En 1986, pour des raisons de santé j'avais quitté mon travail car les séquelles laissées par la période coloniale ont été fatale, et invalide que j'étais devenu l'article 33 qui protège les enfants de chouhada n'était qu'une notion à la faveur des portes drapeaux des bourreaux au pouvoir....pourtant j’avais envoyé trois dossiers aux insistances concernées mais à ce jour aucune réponse!
Devenu premier patriote de ma région en 1995 et père d'un GLD, l'amour de la nation surgi et l'espoir aussi. Mais six ans après j'étais surnommé squatteur car longtemps privé de ce qui me revient de droit, un F3 pour mes quatre enfants, sans électricité, sans eau et 11 ans après les institutions de la région me menacent d'expulsion (heureux les martyrs qui n'ont rien vu).... au moment même où les ennemis d'hier sont rémunérés, les terroristes indemnisés, les mêmes qui ont infligé les souffrances à notre grand peuple... les ennemis que nous avons combattus et qui sont devenus les heureux récompensés.

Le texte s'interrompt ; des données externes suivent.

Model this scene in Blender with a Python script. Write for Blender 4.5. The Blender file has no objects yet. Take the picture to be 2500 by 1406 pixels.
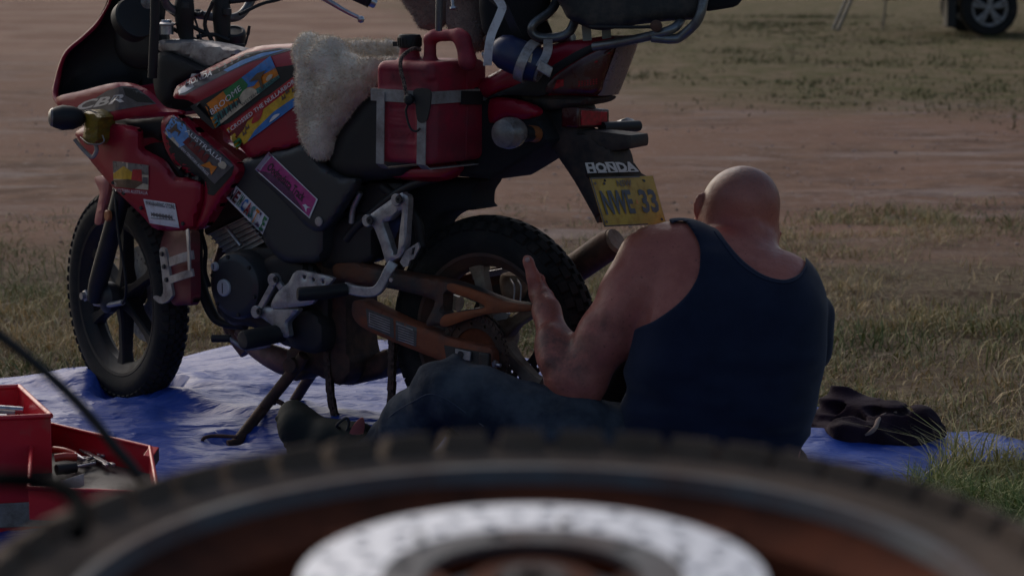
import bpy, bmesh, math, random
import numpy as np
from mathutils import Vector, Matrix, geometry
from mathutils.bvhtree import BVHTree

random.seed(7); RNG = np.random.default_rng(7)
SC = bpy.context.scene
COL = SC.collection
R = math.radians

# ------------------------------------------------------------------ camera, sky, sun, exposure
FPX = 6100.0; CAMZ = 1.33; PITCH = math.atan(863.0 / FPX)
camd = bpy.data.cameras.new('camera'); cam = bpy.data.objects.new('camera', camd); COL.objects.link(cam)
cam.location = (0, 0, CAMZ); cam.rotation_euler = (math.pi / 2 - PITCH, 0, 0)
camd.sensor_width = 36.0; camd.lens = 36.0 * FPX / 2500.0
camd.clip_start = 0.05; camd.clip_end = 3000
camd.dof.use_dof = True; camd.dof.focus_distance = 6.2; camd.dof.aperture_fstop = 6.3
SC.camera = cam
SUN_EL, SUN_AZ = R(30), R(-30)          # azimuth from +Y (away from the camera), negative = to the left
world = bpy.data.worlds.new('World'); SC.world = world; world.use_nodes = True
wn = world.node_tree; wn.nodes.clear()
wo = wn.nodes.new('ShaderNodeOutputWorld'); wb = wn.nodes.new('ShaderNodeBackground'); sky = wn.nodes.new('ShaderNodeTexSky')
sky.sky_type = 'NISHITA'; sky.sun_disc = False; sky.sun_elevation = SUN_EL; sky.sun_rotation = SUN_AZ
sky.air_density = 1.0; sky.dust_density = 3.0; sky.ozone_density = 1.6
wb.inputs['Strength'].default_value = 0.075
wn.links.new(sky.outputs[0], wb.inputs[0]); wn.links.new(wb.outputs[0], wo.inputs[0])
sl = bpy.data.lights.new('sun', 'SUN'); so = bpy.data.objects.new('sun', sl); COL.objects.link(so)
sl.energy = 0.8; sl.angle = R(60); sl.color = (1.0, 0.94, 0.89)
sd = Vector((math.sin(SUN_AZ) * math.cos(SUN_EL), math.cos(SUN_AZ) * math.cos(SUN_EL), math.sin(SUN_EL)))
so.rotation_euler = (-sd).to_track_quat('-Z', 'Y').to_euler()
SC.view_settings.view_transform = 'Standard'; SC.view_settings.look = 'None'; SC.view_settings.gamma = 1.0
SC.view_settings.exposure = 0.15
SC.render.engine = 'CYCLES'
SC.cycles.max_bounces = 5; SC.cycles.transparent_max_bounces = 6
try:
    SC.cycles.use_denoising = True
except Exception:
    pass

# ------------------------------------------------------------------ projection helpers (photo pixels 2500x1406 -> places)
CAMP = Vector((0, 0, CAMZ)); ROT = cam.rotation_euler.to_matrix()
def ray(px, py):
    return ROT @ Vector(((px - 1250.0) / FPX, (703.0 - py) / FPX, -1.0))
def W(px, py, Y):
    d = ray(px, py); return CAMP + d * (Y / d.y)
def G(px, py, z=0.0):
    d = ray(px, py); return CAMP + d * ((z - CAMZ) / d.z)
def PX(p):
    q = ROT.transposed() @ (Vector(p) - CAMP); return (1250 + FPX * q.x / -q.z, 703 - FPX * q.y / -q.z)
# bike frame: origin at the rear wheel's contact point, HD = heading, NL = left-hand side (towards the camera)
_rc = W(1207, 817, 6.3); BO = Vector((_rc.x, _rc.y, 0.0))
_fc = G(345, 984); HD = Vector((_fc.x - BO.x, _fc.y - BO.y, 0)); WB = HD.length; HD.normalize()
NL = Vector((-HD.y, HD.x, 0.0)); UP = Vector((0, 0, 1))
def B(px, py, b):
    d = ray(px, py); t = (b - (CAMP - BO).dot(NL)) / d.dot(NL); return CAMP + d * t
def A(px, py, a):
    d = ray(px, py); t = (a - (CAMP - BO).dot(HD)) / d.dot(HD); return CAMP + d * t
def L(a, b, z): return BO + HD * a + NL * b + UP * z
def loc(p): q = Vector(p) - BO; return (q.dot(HD), q.dot(NL), q.z)
def mir(p): return p - NL * (2 * (p - BO).dot(NL))
def mpx(py_dist): return py_dist / FPX      # metres per pixel = Y/FPX

# ------------------------------------------------------------------ materials
def mat(name, col, rough=0.6, metal=0.0, col2=None, scale=20.0, mixp=(0.4, 0.65), bump=0.0, bscale=120.0, coat=0.0,
        dust=0.0, dustc=(0.22, 0.13, 0.085), dscale=9.0, spec=0.5, sss=0.0, sheen=0.0, detail=5.0, transm=0.0):
    m = bpy.data.materials.new(name); m.use_nodes = True; nt = m.node_tree; N = nt.nodes; LK = nt.links
    p = N['Principled BSDF']; p.inputs['Roughness'].default_value = rough; p.inputs['Metallic'].default_value = metal
    p.inputs['Specular IOR Level'].default_value = spec; p.inputs['Coat Weight'].default_value = coat; p.inputs['Coat Roughness'].default_value = 0.15
    p.inputs['Transmission Weight'].default_value = transm
    if sss: p.inputs['Subsurface Weight'].default_value = sss; p.inputs['Subsurface Radius'].default_value = (0.012, 0.005, 0.003)
    if sheen: p.inputs['Sheen Weight'].default_value = sheen
    tc = N.new('ShaderNodeTexCoord')
    def noise(s, d=detail, r=0.6):
        n = N.new('ShaderNodeTexNoise'); n.inputs['Scale'].default_value = s; n.inputs['Detail'].default_value = d; n.inputs['Roughness'].default_value = r
        LK.new(tc.outputs['Object'], n.inputs['Vector']); return n
    def ramp(src, a, b):
        r = N.new('ShaderNodeMapRange'); r.inputs[1].default_value = a; r.inputs[2].default_value = b; LK.new(src, r.inputs[0]); return r.outputs[0]
    def mix(f, c1, c2):
        x = N.new('ShaderNodeMix'); x.data_type = 'RGBA'
        LK.new(f, x.inputs[0])
        for i, c in ((6, c1), (7, c2)):
            if hasattr(c, 'is_linked'): LK.new(c, x.inputs[i])
            else: x.inputs[i].default_value = (*c, 1)
        return x.outputs[2]
    p.inputs['Base Color'].default_value = (*col, 1)
    out = None
    if col2: out = mix(ramp(noise(scale).outputs[0], *mixp), col, col2)
    if dust:
        f = ramp(noise(dscale, 7, 0.7).outputs[0], 0.62 - dust * 0.4, 0.85 - dust * 0.2)
        out = mix(f, out if out else col, dustc)
        rr = N.new('ShaderNodeMapRange'); LK.new(f, rr.inputs[0]); rr.inputs[3].default_value = rough; rr.inputs[4].default_value = max(rough, 0.85)
        LK.new(rr.outputs[0], p.inputs['Roughness'])
    if out: LK.new(out, p.inputs['Base Color'])
    if bump:
        b = N.new('ShaderNodeBump'); b.inputs['Strength'].default_value = min(1, bump); b.inputs['Distance'].default_value = 0.004
        LK.new(noise(bscale).outputs[0], b.inputs['Height']); LK.new(b.outputs[0], p.inputs['Normal'])
    return m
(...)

Aujourd'hui je vie sous l'ombre d'une menace d'expulsion et une retraite d'invalidité dépourvue de richesse ainsi q'une paie militaire que je n'ai pas perçu depuis au moins 3 ans.
Ils osent nous parler du nationalisme, réconcilier nos enfants avec la patrie, eux qui ont vécu au quotidien, nos souffrances et nos désespoirs, comment aujourd'hui nos enfants n'embrasseront pas les extrêmes ? Comment voulez-vous que nos enfants ne rêvent pas d'un avenir meilleur vers d’autres horizons ?...
Je suis témoin de mon temps, témoin d'une période où la politique des libérations a triomphé grâce aux sacrifices des hommes et d'une période où l'attente est devenue une seconde nature et enfin témoin de lois à la faveur des enfants de chouhada dont les droits, légaux, ont été confisqué par un état coupable d’injustice et un pouvoir public qui se moque totalement d'appliquer les lois de la république.
Des questions surplombent mon esprit, pourquoi créer des lois pour les piétiner ensuite ??...Qui est le premier coupable de la violation des lois dans notre pays ??
Comme disait feu DJAOUT "je suis le déterreur de l’histoire insoumise et de ses squelettes irascibles enfouis sous vos temples dévastateurs, je me tiendrai hors de portée de votre bénédiction qui tue, vous pour qui l'horizon est une porte clouée, vous dont les regards éteignent les foyers d'espoir, transforment chaque arbre en cercueil. Je suis de L’autre race, celle des hommes qui portent jusqu'aux tréfonds de leurs neurones des millénaires de soleil".